Another thing worth pointing out is that Gruber’s public statements have not always been exactly what the Obama White House wants to hear. For instance, there’s this from Politico:

Gruber, the favorite economist of the White House, said the bill “really doesn’t bend the cost curve.”

“But I think this bill starts us down the road to the point where we can do that,” Gruber said. “The alternative is doing nothing. Relative to doing nothing, I think we are a lot closer to bending the curve.”

Reminded that Obama demanded a bill that lowers health care spending, Gruber said: “That is what he would like to do. But he’s not doing it.”

And at a particularly delicate moment, he told me this about the Senate Finance Committee bill:

Where the original version of the bill would have allowed people to opt out of the so-called individual mandate if the cost of coverage exceeded 10% of their income, the latest version lowers that threshold to 8%. Jonathan Gruber, a health economist at the Massachusetts Institute of Technology, estimates that will mean 3 million fewer people will buy health insurance. “That’s bad,” he says, “but I don’t think it’s catastrophic.”

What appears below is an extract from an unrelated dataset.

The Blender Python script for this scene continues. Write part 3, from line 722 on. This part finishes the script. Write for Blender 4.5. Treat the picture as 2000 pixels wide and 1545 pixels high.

More problematic, he says, is the fact that the new version of the bill would impose lower fines than the original draft on those who are not exempt from the mandate but who choose not to buy insurance anyway; indeed, the CBO estimates that the penalties will now bring in about $4 billion over 10 years, down from an original projection of $20 billion. That reduction in fines, Gruber says, is like saying “we think taxes are too high, so we’re going to encourage you to cheat.” The result, he fears, is that the new insurance marketplaces created under the legislation will be crowded with sick people, who are expensive to insure, while relatively inexpensive healthy people stay away. And that, Gruber warns, would probably result in higher premiums for everyone.

These kinds of comments that convince me that, wherever he is getting his paycheck, Gruber has not lost his objectivity.